It seems one (or more) of my kids is always working my nerves. Thankfully, for the most part, they do it one at a time. Today, Beth is the one making me nuts. It's not usually her but when she does it, she does it BIG.
She asked to spend the night with friend H last night. I called H's family and confirmed curfews and supervision. I dropped her off at school yesterday and she went home with H with the understanding that she was to be home before dark tonight.
She texted me about 4:30 this afternoon and announced she was leaving a local restaurant with the idiot friend who disappeared last weekend. I had not given her permission to be with anyone other than H. She had not called to tell me she was going with Idiot. She texted me, not to say she was on her way home but asking to spend the night with Idiot. Hell, no! She then wanted to go to the hotel with Idiot and her father's family who is visiting from out of town. I told her no. She then asked if she could just go for a little while. No. Come home. It's been plenty of time for her to get here. I was expecting her any minute and she just called again and said, "You mean I can't even go out to eat with them and to swim at the hotel?" I said that yes, that was exactly what I meant. I don't know how I could have been any clearer than, "No."
As much as this aggravates me, it isn't Beth. It's the friend. She evidently badgers her hard-working Nana and/or her hard-partying mother until they let her do what she wants just to shut her up. That doesn't work here. I think we'll do a written contract that states if she isn't home by the assigned time or if she pushes the limits (asking for more time, being 5 minutes late, etc.) that she will be automatically grounded for a week.
I am holding out some hope that this friendship is fading.

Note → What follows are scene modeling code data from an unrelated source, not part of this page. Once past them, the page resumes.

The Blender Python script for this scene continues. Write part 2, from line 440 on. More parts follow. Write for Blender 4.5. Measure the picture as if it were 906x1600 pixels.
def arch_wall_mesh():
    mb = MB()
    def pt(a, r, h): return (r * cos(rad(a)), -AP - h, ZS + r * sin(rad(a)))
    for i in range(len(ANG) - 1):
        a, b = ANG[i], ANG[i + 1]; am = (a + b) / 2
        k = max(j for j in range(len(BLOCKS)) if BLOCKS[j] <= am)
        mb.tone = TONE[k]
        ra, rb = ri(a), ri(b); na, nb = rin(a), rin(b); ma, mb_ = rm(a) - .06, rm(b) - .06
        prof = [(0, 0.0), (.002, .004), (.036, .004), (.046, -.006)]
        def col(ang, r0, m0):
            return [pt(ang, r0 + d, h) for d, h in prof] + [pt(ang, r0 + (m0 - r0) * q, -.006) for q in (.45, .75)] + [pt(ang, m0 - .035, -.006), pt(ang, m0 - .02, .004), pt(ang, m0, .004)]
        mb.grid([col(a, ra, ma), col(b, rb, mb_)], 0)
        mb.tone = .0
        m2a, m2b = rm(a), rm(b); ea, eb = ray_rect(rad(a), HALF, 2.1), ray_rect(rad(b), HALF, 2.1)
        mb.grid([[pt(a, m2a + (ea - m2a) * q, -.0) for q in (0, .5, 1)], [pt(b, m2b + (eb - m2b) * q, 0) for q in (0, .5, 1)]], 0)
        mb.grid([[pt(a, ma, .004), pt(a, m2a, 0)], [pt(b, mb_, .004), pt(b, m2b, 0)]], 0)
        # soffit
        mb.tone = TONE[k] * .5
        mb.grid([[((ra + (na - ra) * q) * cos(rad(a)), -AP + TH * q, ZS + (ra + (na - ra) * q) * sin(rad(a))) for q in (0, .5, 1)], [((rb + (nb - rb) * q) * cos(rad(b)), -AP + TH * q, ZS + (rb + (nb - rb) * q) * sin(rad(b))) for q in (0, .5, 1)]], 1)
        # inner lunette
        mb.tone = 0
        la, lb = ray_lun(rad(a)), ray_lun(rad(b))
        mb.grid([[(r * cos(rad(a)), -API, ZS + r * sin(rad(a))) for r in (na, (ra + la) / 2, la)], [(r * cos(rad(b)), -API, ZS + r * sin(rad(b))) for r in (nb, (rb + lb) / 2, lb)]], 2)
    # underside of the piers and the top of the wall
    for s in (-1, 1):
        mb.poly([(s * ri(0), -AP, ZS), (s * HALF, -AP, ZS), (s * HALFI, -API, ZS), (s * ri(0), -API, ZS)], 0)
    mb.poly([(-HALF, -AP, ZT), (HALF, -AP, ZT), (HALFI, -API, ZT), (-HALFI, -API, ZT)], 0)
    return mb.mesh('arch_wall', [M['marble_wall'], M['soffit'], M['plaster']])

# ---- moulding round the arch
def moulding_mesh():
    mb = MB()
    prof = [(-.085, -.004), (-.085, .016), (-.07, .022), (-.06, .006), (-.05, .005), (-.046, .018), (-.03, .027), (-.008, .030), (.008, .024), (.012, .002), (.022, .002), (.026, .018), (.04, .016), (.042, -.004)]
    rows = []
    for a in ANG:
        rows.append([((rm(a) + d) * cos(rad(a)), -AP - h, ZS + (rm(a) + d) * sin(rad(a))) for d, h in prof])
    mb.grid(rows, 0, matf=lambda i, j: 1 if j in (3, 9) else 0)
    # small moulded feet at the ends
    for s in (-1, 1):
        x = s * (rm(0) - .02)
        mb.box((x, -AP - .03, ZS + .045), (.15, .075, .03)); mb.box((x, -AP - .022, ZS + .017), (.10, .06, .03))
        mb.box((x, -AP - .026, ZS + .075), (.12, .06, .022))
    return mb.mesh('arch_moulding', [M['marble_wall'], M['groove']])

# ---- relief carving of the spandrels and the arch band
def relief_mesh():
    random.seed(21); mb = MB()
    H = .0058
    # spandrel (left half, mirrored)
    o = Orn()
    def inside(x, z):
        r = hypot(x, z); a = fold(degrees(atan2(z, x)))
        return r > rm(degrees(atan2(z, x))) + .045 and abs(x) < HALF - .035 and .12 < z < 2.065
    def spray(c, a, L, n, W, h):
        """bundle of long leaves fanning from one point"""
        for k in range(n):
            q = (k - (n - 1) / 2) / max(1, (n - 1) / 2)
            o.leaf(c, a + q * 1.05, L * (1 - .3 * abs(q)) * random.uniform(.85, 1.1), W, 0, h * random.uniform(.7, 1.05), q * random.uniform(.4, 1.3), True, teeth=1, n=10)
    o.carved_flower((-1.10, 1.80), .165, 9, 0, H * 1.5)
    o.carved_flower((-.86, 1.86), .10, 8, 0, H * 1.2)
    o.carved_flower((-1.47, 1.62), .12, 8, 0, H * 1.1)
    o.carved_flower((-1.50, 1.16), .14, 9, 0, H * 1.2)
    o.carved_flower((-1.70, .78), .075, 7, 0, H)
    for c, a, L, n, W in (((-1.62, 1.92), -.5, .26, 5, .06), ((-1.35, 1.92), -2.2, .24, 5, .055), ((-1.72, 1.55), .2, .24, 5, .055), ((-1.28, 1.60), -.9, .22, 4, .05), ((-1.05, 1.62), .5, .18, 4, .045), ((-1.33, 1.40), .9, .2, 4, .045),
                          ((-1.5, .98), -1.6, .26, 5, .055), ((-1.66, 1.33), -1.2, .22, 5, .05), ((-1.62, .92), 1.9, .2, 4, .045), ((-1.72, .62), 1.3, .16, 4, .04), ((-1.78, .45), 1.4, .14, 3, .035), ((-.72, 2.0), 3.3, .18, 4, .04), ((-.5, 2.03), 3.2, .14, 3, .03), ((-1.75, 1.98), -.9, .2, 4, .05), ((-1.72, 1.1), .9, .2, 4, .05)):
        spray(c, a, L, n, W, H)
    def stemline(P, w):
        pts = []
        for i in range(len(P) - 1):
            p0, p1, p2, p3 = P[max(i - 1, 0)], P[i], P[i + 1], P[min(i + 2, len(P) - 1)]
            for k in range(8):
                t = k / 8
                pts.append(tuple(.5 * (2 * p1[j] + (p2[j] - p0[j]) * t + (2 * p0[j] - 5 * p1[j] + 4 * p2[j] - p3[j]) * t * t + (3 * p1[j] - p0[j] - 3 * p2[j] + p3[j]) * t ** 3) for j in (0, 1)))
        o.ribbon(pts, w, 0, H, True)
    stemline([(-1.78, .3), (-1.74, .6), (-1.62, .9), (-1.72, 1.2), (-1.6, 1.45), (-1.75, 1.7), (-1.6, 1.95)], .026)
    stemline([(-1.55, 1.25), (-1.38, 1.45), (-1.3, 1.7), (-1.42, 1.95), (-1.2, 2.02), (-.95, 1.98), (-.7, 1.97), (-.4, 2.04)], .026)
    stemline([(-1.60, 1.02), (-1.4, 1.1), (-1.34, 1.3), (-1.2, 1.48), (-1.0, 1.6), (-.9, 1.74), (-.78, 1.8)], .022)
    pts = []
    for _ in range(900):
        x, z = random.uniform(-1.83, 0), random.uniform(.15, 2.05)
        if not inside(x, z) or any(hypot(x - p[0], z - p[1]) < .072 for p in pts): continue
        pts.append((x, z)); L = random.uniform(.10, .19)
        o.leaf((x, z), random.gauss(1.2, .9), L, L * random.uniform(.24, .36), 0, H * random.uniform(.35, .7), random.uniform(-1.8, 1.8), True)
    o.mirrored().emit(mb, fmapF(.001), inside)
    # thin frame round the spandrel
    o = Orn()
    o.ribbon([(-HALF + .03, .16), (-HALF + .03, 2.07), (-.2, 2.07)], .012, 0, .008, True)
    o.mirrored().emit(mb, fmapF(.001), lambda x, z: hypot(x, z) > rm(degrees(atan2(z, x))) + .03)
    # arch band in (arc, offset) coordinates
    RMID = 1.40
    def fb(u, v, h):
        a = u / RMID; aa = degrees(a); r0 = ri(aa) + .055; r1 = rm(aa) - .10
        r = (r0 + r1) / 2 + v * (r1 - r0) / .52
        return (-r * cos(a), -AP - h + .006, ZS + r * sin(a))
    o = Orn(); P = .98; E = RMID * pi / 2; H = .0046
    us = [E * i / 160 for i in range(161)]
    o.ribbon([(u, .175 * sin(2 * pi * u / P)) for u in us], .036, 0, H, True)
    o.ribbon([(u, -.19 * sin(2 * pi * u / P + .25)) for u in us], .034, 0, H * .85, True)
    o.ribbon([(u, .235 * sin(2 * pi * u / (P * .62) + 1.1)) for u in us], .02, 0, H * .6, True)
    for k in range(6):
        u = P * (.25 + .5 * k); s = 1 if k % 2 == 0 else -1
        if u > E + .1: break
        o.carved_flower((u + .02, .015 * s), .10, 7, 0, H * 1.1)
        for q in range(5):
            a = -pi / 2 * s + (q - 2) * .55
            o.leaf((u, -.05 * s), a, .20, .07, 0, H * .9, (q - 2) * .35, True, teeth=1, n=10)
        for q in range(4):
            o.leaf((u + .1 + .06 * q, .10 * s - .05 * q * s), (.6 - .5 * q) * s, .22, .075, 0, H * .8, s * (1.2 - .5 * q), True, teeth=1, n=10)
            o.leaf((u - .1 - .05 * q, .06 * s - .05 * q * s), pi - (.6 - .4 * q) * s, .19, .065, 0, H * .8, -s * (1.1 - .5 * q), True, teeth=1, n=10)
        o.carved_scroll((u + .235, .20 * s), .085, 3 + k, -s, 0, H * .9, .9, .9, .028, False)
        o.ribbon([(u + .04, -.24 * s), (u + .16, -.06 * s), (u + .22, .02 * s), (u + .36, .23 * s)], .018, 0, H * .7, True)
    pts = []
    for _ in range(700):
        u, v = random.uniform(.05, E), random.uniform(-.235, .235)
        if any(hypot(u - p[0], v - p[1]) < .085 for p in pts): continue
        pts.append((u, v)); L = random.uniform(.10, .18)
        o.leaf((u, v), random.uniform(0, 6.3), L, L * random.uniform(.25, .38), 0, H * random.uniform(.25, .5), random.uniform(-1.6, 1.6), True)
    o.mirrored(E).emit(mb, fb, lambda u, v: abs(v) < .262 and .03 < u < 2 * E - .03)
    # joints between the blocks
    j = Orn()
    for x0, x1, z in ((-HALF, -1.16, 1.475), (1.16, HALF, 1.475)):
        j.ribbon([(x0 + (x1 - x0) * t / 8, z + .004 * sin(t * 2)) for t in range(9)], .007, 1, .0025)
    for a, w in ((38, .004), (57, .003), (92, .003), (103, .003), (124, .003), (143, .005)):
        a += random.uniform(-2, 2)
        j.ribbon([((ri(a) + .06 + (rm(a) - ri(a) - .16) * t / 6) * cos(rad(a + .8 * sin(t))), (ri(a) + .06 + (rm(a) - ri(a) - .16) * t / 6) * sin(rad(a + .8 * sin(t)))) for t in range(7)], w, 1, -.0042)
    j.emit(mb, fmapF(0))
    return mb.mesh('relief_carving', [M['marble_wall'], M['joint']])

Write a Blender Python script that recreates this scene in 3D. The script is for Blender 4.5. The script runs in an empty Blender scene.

Idiot never did tell Beth where she was while she was missing last weekend. She's told her two different places but they were both places that her mother told Beth she'd called and Idiot wasn't there. Obviously, she's lying to Beth. They also had another disagreement in the middle of the week. Idiot had lied to Beth again about where she was and who she was with.
Why, oh why, can't my kids make friends with kids who follow rules, do well in school, and respect their parents? My kids have all (through all my years of fostering) seemed to gravitate towards the trouble makers who are either failing or barely passing. Perhaps it's a self-esteem issue? Maybe those are the kind of kids they were friends with while living with bio family? Maybe it's just to piss me off? I don't know why or what to do about it.